- **Aim of the exercise**:
Each line from the one containing "Reconstruct this image" through the one containing "# street level" must be echoed exactly, endpoints included, and every other line omitted.

↓↓↓

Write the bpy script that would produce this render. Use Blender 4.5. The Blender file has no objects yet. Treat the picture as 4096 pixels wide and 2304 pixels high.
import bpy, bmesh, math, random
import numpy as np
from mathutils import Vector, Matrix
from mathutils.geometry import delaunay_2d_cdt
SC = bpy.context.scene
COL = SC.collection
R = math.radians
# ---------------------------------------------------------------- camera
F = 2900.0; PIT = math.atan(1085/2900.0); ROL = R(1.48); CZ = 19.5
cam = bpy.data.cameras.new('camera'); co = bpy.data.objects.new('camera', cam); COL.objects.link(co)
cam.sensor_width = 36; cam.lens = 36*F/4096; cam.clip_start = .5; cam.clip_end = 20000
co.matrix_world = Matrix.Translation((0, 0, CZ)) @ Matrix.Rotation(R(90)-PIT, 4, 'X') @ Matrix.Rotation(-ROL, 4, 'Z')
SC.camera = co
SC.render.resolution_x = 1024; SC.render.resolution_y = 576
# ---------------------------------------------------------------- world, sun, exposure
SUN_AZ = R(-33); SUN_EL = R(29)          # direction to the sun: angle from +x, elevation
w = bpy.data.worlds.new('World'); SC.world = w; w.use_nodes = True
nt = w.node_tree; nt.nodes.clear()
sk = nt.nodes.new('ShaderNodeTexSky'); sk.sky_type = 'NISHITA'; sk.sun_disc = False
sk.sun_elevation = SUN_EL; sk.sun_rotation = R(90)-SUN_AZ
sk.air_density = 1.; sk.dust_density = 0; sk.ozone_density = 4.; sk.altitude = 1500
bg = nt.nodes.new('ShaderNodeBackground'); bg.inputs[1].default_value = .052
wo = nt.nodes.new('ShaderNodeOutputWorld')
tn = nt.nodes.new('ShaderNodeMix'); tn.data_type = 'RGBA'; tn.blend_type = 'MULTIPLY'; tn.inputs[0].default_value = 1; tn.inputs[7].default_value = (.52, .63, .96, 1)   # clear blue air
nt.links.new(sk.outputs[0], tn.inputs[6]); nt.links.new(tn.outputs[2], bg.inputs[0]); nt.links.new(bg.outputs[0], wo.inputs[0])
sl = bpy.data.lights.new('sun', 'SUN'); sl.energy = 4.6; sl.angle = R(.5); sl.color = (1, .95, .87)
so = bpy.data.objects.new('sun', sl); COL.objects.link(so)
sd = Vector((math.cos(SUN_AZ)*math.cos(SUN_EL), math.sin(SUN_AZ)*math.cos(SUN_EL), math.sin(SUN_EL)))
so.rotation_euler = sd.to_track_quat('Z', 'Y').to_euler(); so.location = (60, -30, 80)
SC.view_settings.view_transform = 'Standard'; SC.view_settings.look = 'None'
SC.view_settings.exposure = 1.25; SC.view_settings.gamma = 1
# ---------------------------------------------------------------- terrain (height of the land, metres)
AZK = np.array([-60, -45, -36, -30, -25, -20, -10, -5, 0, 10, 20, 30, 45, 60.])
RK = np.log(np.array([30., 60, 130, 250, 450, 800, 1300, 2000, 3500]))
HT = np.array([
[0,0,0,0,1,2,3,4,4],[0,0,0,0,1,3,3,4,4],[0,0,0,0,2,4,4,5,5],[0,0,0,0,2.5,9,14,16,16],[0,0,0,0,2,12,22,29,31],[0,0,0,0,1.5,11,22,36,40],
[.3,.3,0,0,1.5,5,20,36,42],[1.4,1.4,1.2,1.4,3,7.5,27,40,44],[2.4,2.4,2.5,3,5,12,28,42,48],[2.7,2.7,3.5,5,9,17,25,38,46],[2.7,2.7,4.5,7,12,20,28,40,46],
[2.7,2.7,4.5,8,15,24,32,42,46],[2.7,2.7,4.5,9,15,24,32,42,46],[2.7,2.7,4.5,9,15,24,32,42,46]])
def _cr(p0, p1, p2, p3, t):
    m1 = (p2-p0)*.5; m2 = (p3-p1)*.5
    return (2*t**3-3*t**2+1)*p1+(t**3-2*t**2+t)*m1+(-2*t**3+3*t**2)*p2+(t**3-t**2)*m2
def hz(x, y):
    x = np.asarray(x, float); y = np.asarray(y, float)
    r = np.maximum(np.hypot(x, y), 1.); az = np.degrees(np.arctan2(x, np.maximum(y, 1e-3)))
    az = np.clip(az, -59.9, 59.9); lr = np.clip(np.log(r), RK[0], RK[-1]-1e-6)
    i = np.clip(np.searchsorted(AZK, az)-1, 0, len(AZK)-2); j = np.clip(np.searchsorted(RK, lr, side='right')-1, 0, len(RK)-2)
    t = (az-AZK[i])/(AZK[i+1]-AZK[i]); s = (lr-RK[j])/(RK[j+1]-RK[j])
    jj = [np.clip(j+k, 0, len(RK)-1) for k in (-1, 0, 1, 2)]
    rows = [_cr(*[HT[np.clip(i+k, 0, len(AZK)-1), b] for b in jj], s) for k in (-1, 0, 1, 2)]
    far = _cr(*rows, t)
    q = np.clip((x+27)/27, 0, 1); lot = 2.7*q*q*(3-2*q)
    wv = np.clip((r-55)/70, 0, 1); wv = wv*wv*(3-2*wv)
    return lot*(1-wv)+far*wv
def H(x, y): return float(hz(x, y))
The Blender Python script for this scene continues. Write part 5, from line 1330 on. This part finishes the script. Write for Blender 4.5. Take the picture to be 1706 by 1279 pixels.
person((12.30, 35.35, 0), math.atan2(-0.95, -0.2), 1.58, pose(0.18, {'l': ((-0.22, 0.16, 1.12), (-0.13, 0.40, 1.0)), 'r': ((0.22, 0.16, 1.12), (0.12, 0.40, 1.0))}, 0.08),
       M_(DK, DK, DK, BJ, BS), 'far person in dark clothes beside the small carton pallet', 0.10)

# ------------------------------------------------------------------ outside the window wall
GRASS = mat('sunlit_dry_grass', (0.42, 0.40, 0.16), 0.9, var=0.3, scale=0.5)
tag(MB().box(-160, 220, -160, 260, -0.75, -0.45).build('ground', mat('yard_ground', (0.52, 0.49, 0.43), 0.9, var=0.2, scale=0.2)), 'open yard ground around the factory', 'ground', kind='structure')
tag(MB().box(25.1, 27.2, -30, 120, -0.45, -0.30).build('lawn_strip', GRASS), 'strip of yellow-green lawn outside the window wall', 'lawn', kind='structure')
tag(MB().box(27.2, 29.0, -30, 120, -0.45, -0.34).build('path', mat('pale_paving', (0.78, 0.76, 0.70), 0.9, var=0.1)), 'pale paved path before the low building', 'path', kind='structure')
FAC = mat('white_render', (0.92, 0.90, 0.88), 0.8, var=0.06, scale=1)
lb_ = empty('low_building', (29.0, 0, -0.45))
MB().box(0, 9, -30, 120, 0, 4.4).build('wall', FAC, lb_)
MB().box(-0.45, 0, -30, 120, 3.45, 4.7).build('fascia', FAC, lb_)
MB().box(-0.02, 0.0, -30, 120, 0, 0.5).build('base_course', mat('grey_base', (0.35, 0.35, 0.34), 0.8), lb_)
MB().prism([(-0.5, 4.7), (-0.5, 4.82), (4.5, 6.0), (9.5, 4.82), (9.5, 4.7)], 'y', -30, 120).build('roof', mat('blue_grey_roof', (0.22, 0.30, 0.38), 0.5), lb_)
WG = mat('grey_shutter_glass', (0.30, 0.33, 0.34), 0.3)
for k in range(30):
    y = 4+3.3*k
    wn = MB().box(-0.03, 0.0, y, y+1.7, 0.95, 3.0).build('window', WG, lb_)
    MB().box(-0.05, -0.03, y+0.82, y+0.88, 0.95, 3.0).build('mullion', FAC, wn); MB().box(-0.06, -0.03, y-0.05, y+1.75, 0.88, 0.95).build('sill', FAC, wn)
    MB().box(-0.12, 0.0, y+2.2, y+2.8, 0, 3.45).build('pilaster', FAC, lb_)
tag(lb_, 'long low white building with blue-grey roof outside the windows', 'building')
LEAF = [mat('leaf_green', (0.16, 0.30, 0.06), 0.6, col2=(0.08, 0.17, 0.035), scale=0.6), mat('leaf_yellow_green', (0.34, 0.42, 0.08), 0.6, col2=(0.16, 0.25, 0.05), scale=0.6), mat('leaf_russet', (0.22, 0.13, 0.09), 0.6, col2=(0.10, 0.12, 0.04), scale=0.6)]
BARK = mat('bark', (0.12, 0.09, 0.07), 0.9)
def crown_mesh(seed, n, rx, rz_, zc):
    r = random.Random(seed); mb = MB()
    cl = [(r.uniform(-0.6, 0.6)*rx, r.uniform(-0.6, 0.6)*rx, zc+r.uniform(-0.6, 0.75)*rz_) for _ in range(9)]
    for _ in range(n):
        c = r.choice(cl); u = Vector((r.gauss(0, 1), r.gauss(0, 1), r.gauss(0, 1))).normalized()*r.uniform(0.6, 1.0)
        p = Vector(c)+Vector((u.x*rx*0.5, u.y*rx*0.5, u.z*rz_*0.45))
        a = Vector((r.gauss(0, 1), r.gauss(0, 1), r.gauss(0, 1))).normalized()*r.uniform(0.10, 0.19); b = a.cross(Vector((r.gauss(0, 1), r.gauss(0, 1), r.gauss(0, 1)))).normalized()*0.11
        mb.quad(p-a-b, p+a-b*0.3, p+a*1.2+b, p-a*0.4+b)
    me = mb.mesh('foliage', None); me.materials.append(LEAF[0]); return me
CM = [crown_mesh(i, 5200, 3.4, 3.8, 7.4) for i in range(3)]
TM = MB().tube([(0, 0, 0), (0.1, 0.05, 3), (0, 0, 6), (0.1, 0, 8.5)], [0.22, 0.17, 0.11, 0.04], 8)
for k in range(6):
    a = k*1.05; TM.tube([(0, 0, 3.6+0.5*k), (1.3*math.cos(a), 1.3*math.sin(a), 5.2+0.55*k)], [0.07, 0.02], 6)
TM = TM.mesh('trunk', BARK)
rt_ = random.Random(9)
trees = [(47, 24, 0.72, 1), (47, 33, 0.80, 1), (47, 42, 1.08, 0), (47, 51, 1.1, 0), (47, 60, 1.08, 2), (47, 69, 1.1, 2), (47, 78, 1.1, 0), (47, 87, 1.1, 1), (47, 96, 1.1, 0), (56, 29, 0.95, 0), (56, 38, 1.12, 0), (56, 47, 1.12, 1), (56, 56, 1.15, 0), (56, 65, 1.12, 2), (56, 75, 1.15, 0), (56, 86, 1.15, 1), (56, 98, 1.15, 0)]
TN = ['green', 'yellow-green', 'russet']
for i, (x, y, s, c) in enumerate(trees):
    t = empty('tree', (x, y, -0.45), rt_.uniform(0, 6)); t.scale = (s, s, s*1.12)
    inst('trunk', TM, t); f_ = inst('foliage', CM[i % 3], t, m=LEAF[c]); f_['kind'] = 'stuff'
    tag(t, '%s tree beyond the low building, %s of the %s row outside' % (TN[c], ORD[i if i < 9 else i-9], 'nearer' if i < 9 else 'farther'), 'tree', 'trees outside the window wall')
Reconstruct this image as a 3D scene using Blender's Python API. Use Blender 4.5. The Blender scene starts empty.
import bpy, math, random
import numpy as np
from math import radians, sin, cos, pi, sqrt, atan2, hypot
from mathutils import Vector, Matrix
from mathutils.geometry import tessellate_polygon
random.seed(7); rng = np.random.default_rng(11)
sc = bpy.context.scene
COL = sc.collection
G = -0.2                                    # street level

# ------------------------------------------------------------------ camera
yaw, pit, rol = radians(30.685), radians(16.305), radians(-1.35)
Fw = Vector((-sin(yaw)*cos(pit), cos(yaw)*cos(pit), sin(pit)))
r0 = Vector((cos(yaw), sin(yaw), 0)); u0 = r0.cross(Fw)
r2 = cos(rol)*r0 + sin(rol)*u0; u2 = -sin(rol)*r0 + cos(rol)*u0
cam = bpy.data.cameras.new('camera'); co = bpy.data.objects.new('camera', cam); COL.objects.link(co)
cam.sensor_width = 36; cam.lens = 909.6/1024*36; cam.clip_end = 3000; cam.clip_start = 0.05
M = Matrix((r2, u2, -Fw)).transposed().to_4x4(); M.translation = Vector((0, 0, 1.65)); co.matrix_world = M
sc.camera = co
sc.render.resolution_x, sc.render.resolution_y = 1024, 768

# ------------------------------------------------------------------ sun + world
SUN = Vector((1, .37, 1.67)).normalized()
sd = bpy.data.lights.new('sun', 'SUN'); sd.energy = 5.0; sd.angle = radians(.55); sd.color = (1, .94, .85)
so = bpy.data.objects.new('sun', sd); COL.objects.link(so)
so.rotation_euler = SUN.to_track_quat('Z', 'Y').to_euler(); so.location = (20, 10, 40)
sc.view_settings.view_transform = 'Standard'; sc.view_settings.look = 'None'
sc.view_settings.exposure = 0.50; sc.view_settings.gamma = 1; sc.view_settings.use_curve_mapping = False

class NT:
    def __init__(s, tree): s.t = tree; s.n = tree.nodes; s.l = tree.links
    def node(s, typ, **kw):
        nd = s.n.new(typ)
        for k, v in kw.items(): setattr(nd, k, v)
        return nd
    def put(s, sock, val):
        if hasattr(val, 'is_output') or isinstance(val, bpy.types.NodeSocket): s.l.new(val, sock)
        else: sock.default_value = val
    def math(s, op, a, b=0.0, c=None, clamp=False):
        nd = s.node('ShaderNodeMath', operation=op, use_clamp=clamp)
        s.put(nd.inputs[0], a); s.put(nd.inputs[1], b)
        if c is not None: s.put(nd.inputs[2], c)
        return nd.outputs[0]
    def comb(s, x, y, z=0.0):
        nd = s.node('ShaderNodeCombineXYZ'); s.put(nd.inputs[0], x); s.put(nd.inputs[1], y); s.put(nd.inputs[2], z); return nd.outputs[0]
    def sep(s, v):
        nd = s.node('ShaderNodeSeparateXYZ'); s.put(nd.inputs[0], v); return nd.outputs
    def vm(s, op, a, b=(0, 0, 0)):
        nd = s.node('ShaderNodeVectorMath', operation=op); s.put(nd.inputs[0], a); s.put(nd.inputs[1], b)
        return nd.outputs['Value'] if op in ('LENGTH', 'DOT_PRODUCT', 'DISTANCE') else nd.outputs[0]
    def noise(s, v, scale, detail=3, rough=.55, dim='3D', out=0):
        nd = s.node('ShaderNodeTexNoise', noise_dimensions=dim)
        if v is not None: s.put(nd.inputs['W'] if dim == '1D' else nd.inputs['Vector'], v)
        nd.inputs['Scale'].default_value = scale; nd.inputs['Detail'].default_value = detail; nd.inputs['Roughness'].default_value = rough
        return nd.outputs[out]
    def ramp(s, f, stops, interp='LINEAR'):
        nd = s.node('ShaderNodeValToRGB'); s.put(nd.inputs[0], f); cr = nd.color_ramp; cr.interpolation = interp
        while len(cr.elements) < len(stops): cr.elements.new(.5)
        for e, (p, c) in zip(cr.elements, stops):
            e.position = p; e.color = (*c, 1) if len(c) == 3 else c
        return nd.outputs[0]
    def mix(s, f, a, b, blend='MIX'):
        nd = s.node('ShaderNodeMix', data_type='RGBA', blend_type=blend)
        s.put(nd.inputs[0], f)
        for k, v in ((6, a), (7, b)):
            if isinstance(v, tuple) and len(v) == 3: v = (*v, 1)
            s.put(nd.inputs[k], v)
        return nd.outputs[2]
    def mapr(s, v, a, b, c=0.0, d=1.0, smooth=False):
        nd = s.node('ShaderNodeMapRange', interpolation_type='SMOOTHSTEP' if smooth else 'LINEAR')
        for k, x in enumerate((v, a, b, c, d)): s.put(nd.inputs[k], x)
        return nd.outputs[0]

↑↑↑

- **Result for this exercise**:
Reconstruct this image as a 3D scene using Blender's Python API. Use Blender 4.5. The Blender scene starts empty.
import bpy, math, random
import numpy as np
from math import radians, sin, cos, pi, sqrt, atan2, hypot
from mathutils import Vector, Matrix
from mathutils.geometry import tessellate_polygon
random.seed(7); rng = np.random.default_rng(11)
sc = bpy.context.scene
COL = sc.collection
G = -0.2                                    # street level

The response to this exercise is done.